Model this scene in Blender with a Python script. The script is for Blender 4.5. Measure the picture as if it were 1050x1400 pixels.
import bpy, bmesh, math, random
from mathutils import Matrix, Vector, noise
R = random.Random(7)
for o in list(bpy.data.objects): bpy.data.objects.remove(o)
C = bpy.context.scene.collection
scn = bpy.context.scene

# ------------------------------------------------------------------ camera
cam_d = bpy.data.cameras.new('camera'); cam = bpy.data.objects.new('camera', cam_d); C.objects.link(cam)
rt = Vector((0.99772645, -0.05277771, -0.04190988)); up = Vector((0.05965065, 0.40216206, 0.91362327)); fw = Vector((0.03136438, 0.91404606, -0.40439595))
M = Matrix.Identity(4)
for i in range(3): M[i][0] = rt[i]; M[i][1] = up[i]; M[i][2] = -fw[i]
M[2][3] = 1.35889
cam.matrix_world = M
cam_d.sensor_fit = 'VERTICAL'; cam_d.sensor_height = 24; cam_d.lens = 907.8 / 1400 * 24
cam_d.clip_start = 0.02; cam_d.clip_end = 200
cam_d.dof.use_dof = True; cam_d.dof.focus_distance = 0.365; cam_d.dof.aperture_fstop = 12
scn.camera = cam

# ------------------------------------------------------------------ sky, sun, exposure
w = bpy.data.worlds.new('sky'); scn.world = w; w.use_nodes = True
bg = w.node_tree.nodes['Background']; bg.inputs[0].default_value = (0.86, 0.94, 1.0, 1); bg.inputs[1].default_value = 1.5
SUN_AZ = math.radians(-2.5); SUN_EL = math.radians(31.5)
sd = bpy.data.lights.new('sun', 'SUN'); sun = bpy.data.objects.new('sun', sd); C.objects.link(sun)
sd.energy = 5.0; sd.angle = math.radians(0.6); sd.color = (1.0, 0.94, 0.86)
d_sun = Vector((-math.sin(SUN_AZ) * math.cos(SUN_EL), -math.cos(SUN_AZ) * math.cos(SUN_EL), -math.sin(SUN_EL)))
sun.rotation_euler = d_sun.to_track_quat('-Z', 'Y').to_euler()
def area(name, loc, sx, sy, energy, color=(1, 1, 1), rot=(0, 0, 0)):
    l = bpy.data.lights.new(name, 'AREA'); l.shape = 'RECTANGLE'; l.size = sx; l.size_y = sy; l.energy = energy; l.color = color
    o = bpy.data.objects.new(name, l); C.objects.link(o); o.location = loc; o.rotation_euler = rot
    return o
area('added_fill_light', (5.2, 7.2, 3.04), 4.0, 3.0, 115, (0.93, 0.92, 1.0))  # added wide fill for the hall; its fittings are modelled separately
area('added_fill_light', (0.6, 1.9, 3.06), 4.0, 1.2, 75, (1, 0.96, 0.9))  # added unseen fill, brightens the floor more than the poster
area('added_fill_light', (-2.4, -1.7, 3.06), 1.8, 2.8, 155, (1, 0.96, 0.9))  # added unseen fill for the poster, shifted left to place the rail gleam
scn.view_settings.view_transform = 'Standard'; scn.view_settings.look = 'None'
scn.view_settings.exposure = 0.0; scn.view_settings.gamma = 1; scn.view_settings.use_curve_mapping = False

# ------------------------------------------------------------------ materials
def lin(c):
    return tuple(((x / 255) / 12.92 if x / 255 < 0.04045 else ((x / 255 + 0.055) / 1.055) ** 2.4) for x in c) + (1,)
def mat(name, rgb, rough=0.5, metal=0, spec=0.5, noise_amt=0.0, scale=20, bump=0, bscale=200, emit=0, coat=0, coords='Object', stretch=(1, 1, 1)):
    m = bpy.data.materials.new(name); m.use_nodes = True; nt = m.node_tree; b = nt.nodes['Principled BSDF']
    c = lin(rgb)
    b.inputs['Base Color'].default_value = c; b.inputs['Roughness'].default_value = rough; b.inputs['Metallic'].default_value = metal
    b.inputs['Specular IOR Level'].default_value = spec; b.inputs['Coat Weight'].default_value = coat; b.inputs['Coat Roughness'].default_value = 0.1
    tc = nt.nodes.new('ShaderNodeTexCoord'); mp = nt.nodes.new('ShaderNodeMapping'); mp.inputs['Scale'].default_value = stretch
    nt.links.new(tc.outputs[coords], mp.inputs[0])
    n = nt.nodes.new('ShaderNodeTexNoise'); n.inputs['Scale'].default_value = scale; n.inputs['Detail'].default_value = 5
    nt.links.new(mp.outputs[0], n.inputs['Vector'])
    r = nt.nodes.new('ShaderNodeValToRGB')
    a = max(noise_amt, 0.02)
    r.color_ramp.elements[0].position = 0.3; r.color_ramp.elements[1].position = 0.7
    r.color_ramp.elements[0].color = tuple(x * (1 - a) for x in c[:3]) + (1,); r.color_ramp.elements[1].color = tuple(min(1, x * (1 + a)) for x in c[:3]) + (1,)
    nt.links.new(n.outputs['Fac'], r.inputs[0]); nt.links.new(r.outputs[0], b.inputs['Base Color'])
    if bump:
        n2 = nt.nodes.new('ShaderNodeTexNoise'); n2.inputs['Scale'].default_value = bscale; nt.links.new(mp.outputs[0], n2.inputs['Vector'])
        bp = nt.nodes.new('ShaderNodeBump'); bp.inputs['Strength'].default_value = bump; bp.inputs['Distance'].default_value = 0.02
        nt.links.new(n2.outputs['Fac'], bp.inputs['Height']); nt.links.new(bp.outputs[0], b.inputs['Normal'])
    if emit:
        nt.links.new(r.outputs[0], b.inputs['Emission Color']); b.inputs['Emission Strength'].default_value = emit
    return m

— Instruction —
Return exactly the opening lines of the listing above, ending with the line that has "scn = bpy.context.scene".

— Result of this exercise —
Model this scene in Blender with a Python script. The script is for Blender 4.5. Measure the picture as if it were 1050x1400 pixels.
import bpy, bmesh, math, random
from mathutils import Matrix, Vector, noise
R = random.Random(7)
for o in list(bpy.data.objects): bpy.data.objects.remove(o)
C = bpy.context.scene.collection
scn = bpy.context.scene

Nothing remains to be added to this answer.